Earthen-Block Home for Third World Shows That Small Is Beautiful
LONDON — Its walls are made of earthen blocks, it is cheap to build--and it could reduce homelessness and deforestation in the Third World.
The house costs just $170 to assemble and is intended as a model home for developing countries, affordable and environmentally friendly.
“People in Africa have aspirations too,” said Frank Almond of the British charity Intermediate Technology, which has been promoting the home. “This is an example of how a house can be built cheaply using only local resources and materials.”
A model of the house attracted public and media attention at London’s recent Ideal Home Exhibition, where it nestled incongruously among deluxe bathroom suites and fake antique windows.
The walls are slabs of earth stabilized with cement to prevent crumbling and the roof is made of durable, fiber-reinforced tiles that are quick and easy to make.
Inside, a fuel-saving stove consumes 40% less firewood than the traditional three-stone fire.
A house built with bricks requires the energy equivalent of 20 trees--to fire the bricks--but with the stabilized earthen blocks only half a tree is needed.
Small companies or individuals can produce the tiles and blocks with minimal equipment and training.
The home is not a complete do-it-yourself package that can be bought ready for assembly, Almond said. It is meant to show how locally produced materials, used appropriately, can meet the housing needs of poor communities.
Intermediate Technology’s founder was Fritz Schumacher, who wrote the 1970s best seller “Small Is Beautiful: Economics as if people mattered.” The book has inspired a generation of environmentalists and “green” economists with its credo of self-reliance and sustainable growth.
Intermediate Technology was the name Schumacher gave to a system of production based on communal ownership and small working units that used local materials and resources --small-scale technology with a human face.
“Man is small, and therefore small is beautiful,” he wrote. “To go for giantism is to go for self-destruction.”
Schumacher’s attitude toward Third World development was based on the old adage that it is better to give a man a fishing rod than a fish. Teach him to fish, or even better to make his own fishing tackle, and he becomes self-reliant for life, no longer dependent on grudging handouts from rich neighbors.
Schumacher, who died in 1977, accused politicians, bureaucrats and big business of sacrificing long-term goals for short-term profits and called for a new attitude to economics based on attention to the needs of people.
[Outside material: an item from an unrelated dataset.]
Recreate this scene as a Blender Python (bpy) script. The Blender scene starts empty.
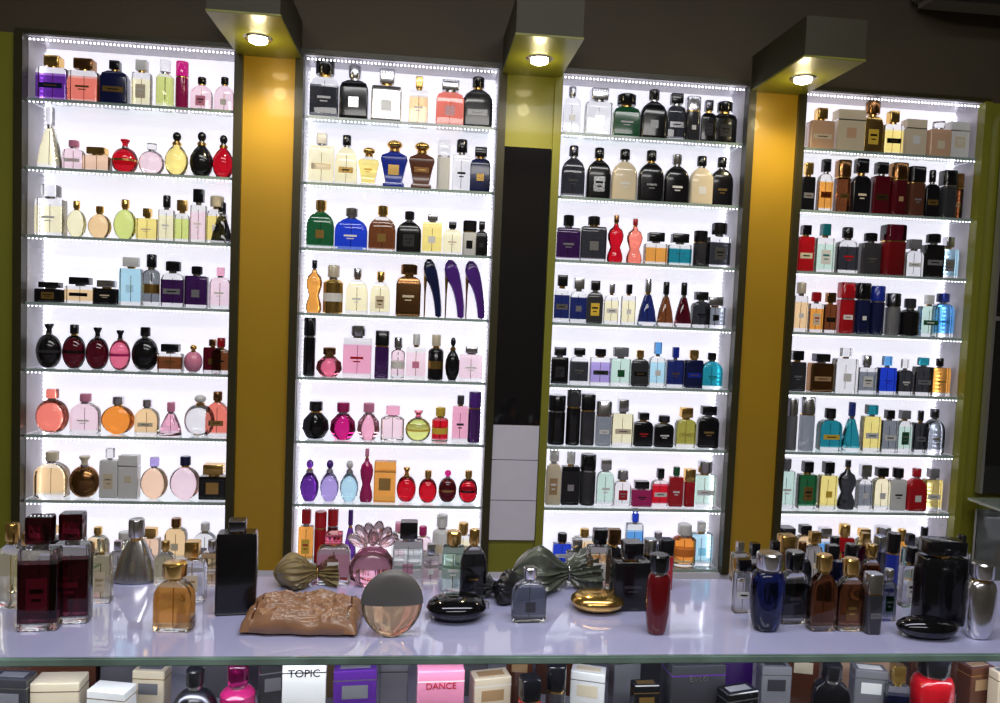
import bpy, bmesh, math, random
from mathutils import Vector, Matrix, noise
random.seed(7)
S = bpy.context.scene
try:
    S.view_settings.view_transform = 'Standard'
except Exception as e:
    print(e)

# ---------------------------------------------------------------- camera
H = 1.62      # eye height
D = 2.4       # distance of the eye from the shelf wall (wall front face is y = 0)
FP = 780.0
th, ph, ro = math.radians(5.8), math.radians(3.3), math.radians(2.35)
F = Vector((math.sin(th)*math.cos(ph), math.cos(th)*math.cos(ph), -math.sin(ph)))
R0 = Vector((math.cos(th), -math.sin(th), 0))
U0 = R0.cross(F)
R = R0*math.cos(ro) + U0*math.sin(ro)
U = U0*math.cos(ro) - R0*math.sin(ro)
EYE = Vector((0, -D, H))
cd = bpy.data.cameras.new('camera'); cam = bpy.data.objects.new('camera', cd)
S.collection.objects.link(cam); S.camera = cam
cd.sensor_width = 36; cd.lens = FP/1000*36; cd.clip_start = 0.05
M = Matrix((R, U, -F)).transposed().to_4x4(); M.translation = EYE
cam.matrix_world = M

def ray(px, py):
    return F + R*((px-500)/FP) + U*((351.5-py)/FP)
def at_z(px, py, z):
    d = ray(px, py); t = (z-H)/d.z
    return EYE + d*t, t
def at_y(px, py, y):
    d = ray(px, py); t = (y+D)/d.y
    return EYE + d*t, t

# ---------------------------------------------------------------- materials
def sock(b, n, v):
    if n in b.inputs: b.inputs[n].default_value = v
_m = {}
def mat(name, col, rough=.5, metal=0, trans=0, emis=0, ecol=None, coat=0, ior=1.45, var=0.0, scale=20, bump=0):
    if name in _m: return _m[name]
    m = bpy.data.materials.new(name); m.use_nodes = True
    nt = m.node_tree; b = nt.nodes['Principled BSDF']
    sock(b, 'Base Color', (*col, 1)); sock(b, 'Roughness', rough); sock(b, 'Metallic', metal)
    sock(b, 'Transmission Weight', trans); sock(b, 'IOR', ior); sock(b, 'Coat Weight', coat); sock(b, 'Coat Roughness', .05)
    if emis:
        sock(b, 'Emission Color', (*(ecol or col), 1)); sock(b, 'Emission Strength', emis)
    if var or bump:
        tc = nt.nodes.new('ShaderNodeTexCoord'); n = nt.nodes.new('ShaderNodeTexNoise')
        n.inputs['Scale'].default_value = scale; n.inputs['Detail'].default_value = 4
        nt.links.new(tc.outputs['Object'], n.inputs['Vector'])
        if var:
            r = nt.nodes.new('ShaderNodeValToRGB')
            r.color_ramp.elements[0].position = .3; r.color_ramp.elements[1].position = .7
            r.color_ramp.elements[0].color = (*[c*(1-var) for c in col], 1)
            r.color_ramp.elements[1].color = (*[min(1, c*(1+var)) for c in col], 1)
            nt.links.new(n.outputs['Fac'], r.inputs['Fac']); nt.links.new(r.outputs['Color'], b.inputs['Base Color'])
        if bump:
            bu = nt.nodes.new('ShaderNodeBump'); bu.inputs['Strength'].default_value = bump; bu.inputs['Distance'].default_value = .01
            nt.links.new(n.outputs['Fac'], bu.inputs['Height']); nt.links.new(bu.outputs['Normal'], b.inputs['Normal'])
    _m[name] = m
    return m

GL = dict(clear=(.84,.85,.84), yel=(.93,.80,.26), pale=(.92,.88,.58), lime=(.68,.78,.25), mint=(.6,.8,.68), pink=(.9,.45,.58), lpink=(.93,.74,.78),
 rose=(.75,.16,.25), mag=(.58,.015,.2), red=(.52,.006,.018), dred=(.05,.003,.007), coral=(.88,.24,.17), orange=(.9,.32,.05), amber=(.78,.36,.07),
 lamber=(.88,.64,.34), brown=(.14,.045,.015), blue=(.015,.05,.5), navy=(.012,.02,.10), purp=(.11,.025,.26), dpurp=(.03,.008,.05), teal=(.015,.22,.27),
 aqua=(.47,.75,.84), sky=(.12,.38,.75), green=(.012,.09,.03), smoke=(.2,.22,.24), dsmoke=(.03,.032,.036), peach=(.88,.63,.44), olive=(.34,.32,.06), lilac=(.42,.34,.68))
OP = dict(black=(.006,.006,.008), white=(.7,.7,.7), cream=(.66,.57,.42), grey=(.16,.16,.18), dgrey=(.035,.035,.042), tan=(.38,.24,.12), obrown=(.10,.035,.02),
 ored=(.42,.008,.015), odred=(.07,.003,.008), omag=(.42,.015,.13), opurp=(.08,.02,.22), onavy=(.008,.012,.06), oblue=(.012,.03,.32), oyel=(.7,.47,.06), oorange=(.65,.18,.025),
 opink=(.72,.25,.4), opeach=(.6,.38,.25), ogreen=(.012,.09,.035), oteal=(.012,.18,.2), cherry=(.14,.005,.009))
MT = dict(gold=(.75,.48,.15), silver=(.62,.62,.65), bronze=(.3,.15,.06), gun=(.10,.10,.115))
def M_(n):
    if n in GL: return mat('glass_'+n, GL[n], .015, trans=.96, ior=1.5)
    if n in MT: return mat('metal_'+n, MT[n], .2, metal=.95)
    return mat('lacquer_'+n, OP[n], .16, coat=.35)

PANEL = mat('backlit_acrylic', (.9,.88,.95), .5, emis=.84, ecol=(.90,.89,1.0), var=.03, scale=3)
LED = mat('led_bead', (1,1,1), .5, emis=5, ecol=(.92,.94,1))
SHELFG = mat('shelf_glass', (.9,.97,.95), .02, trans=1, ior=1.25)
SHELFE = mat('shelf_glass_edge', (.24,.31,.29), .15, coat=.5)
LIN = mat('niche_lining', (.5,.48,.54), .25, var=.05)
GOLDW = mat('gold_lacquer_panel', (.40,.235,.014), .4, metal=.15, coat=.2, var=.06, scale=4)
OLIVE = mat('olive_lacquer_panel', (.19,.19,.018), .4, coat=.2, var=.06, scale=4)
DTRIM = mat('dark_olive_trim', (.028,.024,.007), .4, coat=.1, var=.1)
SOFF = mat('brown_paint', (.055,.042,.023), .7, var=.1, scale=3)
CBOX = mat('canopy_dark_olive', (.030,.026,.010), .6, var=.1, scale=3)
CEIL = mat('ceiling_paint', (.12,.09,.06), .8, var=.08)
FLOOR = mat('floor_tile', (.28,.26,.25), .3, var=.15, scale=6)
WALLP = mat('wall_paint', (.13,.11,.07), .8, var=.08)
BLK = mat('black_mirror', (.006,.006,.008), .05, coat=1)
WHT = mat('white_laminate', (.62,.61,.72), .25, coat=.4, var=.02)
CTOP = mat('counter_lavender_glass', (.47,.48,.76), .05, coat=1, var=.04, scale=2, ior=1.6)
GEDGE = mat('green_glass_edge', (.22,.34,.30), .1, coat=1, var=.35, scale=9)

# ---------------------------------------------------------------- mesh tools
def ring(z, hw, hd, n, cx, cy):
    pts = []
    if n >= 5:
        r = min(hw, hd)*(.5 if n < 6 else .22)
        for q, (sx, sy) in enumerate(((1,1),(-1,1),(-1,-1),(1,-1))):
            for k in range(5):
                a = math.pi/2*(q + k/4)
                pts.append((cx+sx*(hw-r)+r*math.cos(a), cy+sy*(hd-r)+r*math.sin(a), z))
    else:
        for k in range(20):
            a = 2*math.pi*(k+.001)/20
            c, s = math.cos(a), math.sin(a)
            pts.append((cx+hw*math.copysign(abs(c)**(2/n), c), cy+hd*math.copysign(abs(s)**(2/n), s), z))
    return pts
def loft(bm, secs, slot, cx=0, cy=0, basez=None, baseslot=3, topz=None):
    rs = [[bm.verts.new(p) for p in ring(*s, cx, cy)] for s in secs]
    def f(vs, sl):
        try:
            fc = bm.faces.new(vs); fc.material_index = sl
        except ValueError: pass
    f(list(reversed(rs[0])), baseslot if basez else slot)
    for i in range(len(rs)-1):
        sl = baseslot if (basez and secs[i+1][0] <= basez+1e-6) else slot
        if topz and secs[i][0] >= topz-1e-6: sl = baseslot
        for k in range(20):
            f((rs[i][k], rs[i][(k+1) % 20], rs[i+1][(k+1) % 20], rs[i+1][k]), sl)
    f(rs[-1], baseslot if topz else slot)
def bx(bm, x0, x1, y0, y1, z0, z1, slot=0):
    v = [bm.verts.new(p) for p in ((x0,y0,z0),(x1,y0,z0),(x1,y1,z0),(x0,y1,z0),(x0,y0,z1),(x1,y0,z1),(x1,y1,z1),(x0,y1,z1))]
    for q in ((0,3,2,1),(4,5,6,7),(0,1,5,4),(1,2,6,5),(2,3,7,6),(3,0,4,7)):
        bm.faces.new([v[i] for i in q]).material_index = slot
def finish(bm, name, mats, loc=(0,0,0), rz=0, smooth=True, parent=None, rot=None):
    bmesh.ops.recalc_face_normals(bm, faces=bm.faces[:])
    me = bpy.data.meshes.new(name); bm.to_mesh(me); bm.free()
    for m in mats: me.materials.append(m)
    if smooth:
        for p in me.polygons: p.use_smooth = True
        me.set_sharp_from_angle(angle=math.radians(38))
    o = bpy.data.objects.new(name, me); S.collection.objects.link(o)
    o.location = loc; o.rotation_euler = rot or (0, 0, rz)
    if parent: o.parent = parent
    return o
def box(name, x0, x1, y0, y1, z0, z1, m, parent=None, bevel=0):
    bm = bmesh.new(); bx(bm, x0, x1, y0, y1, z0, z1)
    if bevel: bmesh.ops.bevel(bm, geom=bm.edges[:], offset=bevel, segments=2, affect='EDGES')
    return finish(bm, name, [m], smooth=False, parent=parent)
def empty(name, loc=(0,0,0)):
    e = bpy.data.objects.new(name, None); e.location = loc; S.collection.objects.link(e); return e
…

The United Nations estimates that about 2 billion people will be homeless by the year 2001. In the last decade, shantytowns and squatter camps have increased rapidly throughout the developing world with an estimated 400 million people migrating to the cities in search of work.
“It is important to see squatter settlements as part of the solution on which to build rather than just an unsightly problem to be bulldozed,” said Intermediate Technology spokesman Steve Bonnist.
Intermediate Technology, which marks its 25th anniversary this year, operates projects in seven countries: Peru, Sudan, Zimbabwe, Kenya, Bangladesh, Sri Lanka and Nepal.
These projects include the introduction of fuel-saving stoves in Sri Lanka, a micro-hydro project in Nepal and the application of food processing techniques in Peru.
And what would Schumacher have made of the house being displayed at commercial fairs?
“He would certainly be glad to see how much his ideas on technology and development have moved into the mainstream and are available to the general public,” Bonnist said.
“But he also liked to poke fun at our commercialism and he would be amused to see the 100-pound house at the ideal home exhibition standing next to vacuum cleaners that sell for 10 times as much.”